(Scenes as source code)
╭──

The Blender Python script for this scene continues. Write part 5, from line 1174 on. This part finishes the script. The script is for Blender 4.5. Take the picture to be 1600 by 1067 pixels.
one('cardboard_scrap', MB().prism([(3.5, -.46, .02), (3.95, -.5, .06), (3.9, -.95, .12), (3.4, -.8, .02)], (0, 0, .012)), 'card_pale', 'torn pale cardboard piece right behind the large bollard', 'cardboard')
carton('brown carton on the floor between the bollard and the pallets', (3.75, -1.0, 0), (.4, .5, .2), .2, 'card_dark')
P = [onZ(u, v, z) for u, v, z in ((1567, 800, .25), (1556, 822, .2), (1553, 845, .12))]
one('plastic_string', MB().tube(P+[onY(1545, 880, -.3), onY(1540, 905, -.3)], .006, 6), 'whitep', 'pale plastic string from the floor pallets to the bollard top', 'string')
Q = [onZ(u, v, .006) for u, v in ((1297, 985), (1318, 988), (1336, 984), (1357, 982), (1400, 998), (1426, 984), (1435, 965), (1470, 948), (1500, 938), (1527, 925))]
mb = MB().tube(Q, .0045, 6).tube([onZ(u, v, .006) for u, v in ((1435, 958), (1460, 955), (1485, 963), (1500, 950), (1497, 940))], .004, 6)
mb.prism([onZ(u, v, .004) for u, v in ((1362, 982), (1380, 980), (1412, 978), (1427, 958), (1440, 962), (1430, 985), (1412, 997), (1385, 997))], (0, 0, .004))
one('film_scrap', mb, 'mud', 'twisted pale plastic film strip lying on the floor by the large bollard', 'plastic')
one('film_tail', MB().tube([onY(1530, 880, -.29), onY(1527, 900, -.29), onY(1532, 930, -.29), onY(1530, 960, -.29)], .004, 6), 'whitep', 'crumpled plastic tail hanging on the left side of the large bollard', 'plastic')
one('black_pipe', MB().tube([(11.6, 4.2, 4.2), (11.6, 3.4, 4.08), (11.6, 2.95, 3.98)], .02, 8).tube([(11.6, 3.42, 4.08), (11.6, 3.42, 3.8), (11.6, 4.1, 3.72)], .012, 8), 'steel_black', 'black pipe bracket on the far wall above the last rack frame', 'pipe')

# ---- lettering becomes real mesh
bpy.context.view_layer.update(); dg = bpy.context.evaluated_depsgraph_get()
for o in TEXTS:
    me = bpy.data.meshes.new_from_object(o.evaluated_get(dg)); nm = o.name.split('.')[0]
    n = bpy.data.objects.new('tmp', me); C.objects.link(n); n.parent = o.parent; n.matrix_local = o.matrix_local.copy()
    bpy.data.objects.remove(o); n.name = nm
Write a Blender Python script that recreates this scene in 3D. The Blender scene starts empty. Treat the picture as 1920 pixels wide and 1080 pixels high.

╰──

→ **SHORT TASK**
Copy out all of the records above with nothing altered.

→ **FULL RESPONSE**
The Blender Python script for this scene continues. Write part 5, from line 1174 on. This part finishes the script. The script is for Blender 4.5. Take the picture to be 1600 by 1067 pixels.
one('cardboard_scrap', MB().prism([(3.5, -.46, .02), (3.95, -.5, .06), (3.9, -.95, .12), (3.4, -.8, .02)], (0, 0, .012)), 'card_pale', 'torn pale cardboard piece right behind the large bollard', 'cardboard')
carton('brown carton on the floor between the bollard and the pallets', (3.75, -1.0, 0), (.4, .5, .2), .2, 'card_dark')
P = [onZ(u, v, z) for u, v, z in ((1567, 800, .25), (1556, 822, .2), (1553, 845, .12))]
one('plastic_string', MB().tube(P+[onY(1545, 880, -.3), onY(1540, 905, -.3)], .006, 6), 'whitep', 'pale plastic string from the floor pallets to the bollard top', 'string')
Q = [onZ(u, v, .006) for u, v in ((1297, 985), (1318, 988), (1336, 984), (1357, 982), (1400, 998), (1426, 984), (1435, 965), (1470, 948), (1500, 938), (1527, 925))]
mb = MB().tube(Q, .0045, 6).tube([onZ(u, v, .006) for u, v in ((1435, 958), (1460, 955), (1485, 963), (1500, 950), (1497, 940))], .004, 6)
mb.prism([onZ(u, v, .004) for u, v in ((1362, 982), (1380, 980), (1412, 978), (1427, 958), (1440, 962), (1430, 985), (1412, 997), (1385, 997))], (0, 0, .004))
one('film_scrap', mb, 'mud', 'twisted pale plastic film strip lying on the floor by the large bollard', 'plastic')
one('film_tail', MB().tube([onY(1530, 880, -.29), onY(1527, 900, -.29), onY(1532, 930, -.29), onY(1530, 960, -.29)], .004, 6), 'whitep', 'crumpled plastic tail hanging on the left side of the large bollard', 'plastic')
one('black_pipe', MB().tube([(11.6, 4.2, 4.2), (11.6, 3.4, 4.08), (11.6, 2.95, 3.98)], .02, 8).tube([(11.6, 3.42, 4.08), (11.6, 3.42, 3.8), (11.6, 4.1, 3.72)], .012, 8), 'steel_black', 'black pipe bracket on the far wall above the last rack frame', 'pipe')

# ---- lettering becomes real mesh
bpy.context.view_layer.update(); dg = bpy.context.evaluated_depsgraph_get()
for o in TEXTS:
    me = bpy.data.meshes.new_from_object(o.evaluated_get(dg)); nm = o.name.split('.')[0]
    n = bpy.data.objects.new('tmp', me); C.objects.link(n); n.parent = o.parent; n.matrix_local = o.matrix_local.copy()
    bpy.data.objects.remove(o); n.name = nm
Write a Blender Python script that recreates this scene in 3D. The Blender scene starts empty. Treat the picture as 1920 pixels wide and 1080 pixels high.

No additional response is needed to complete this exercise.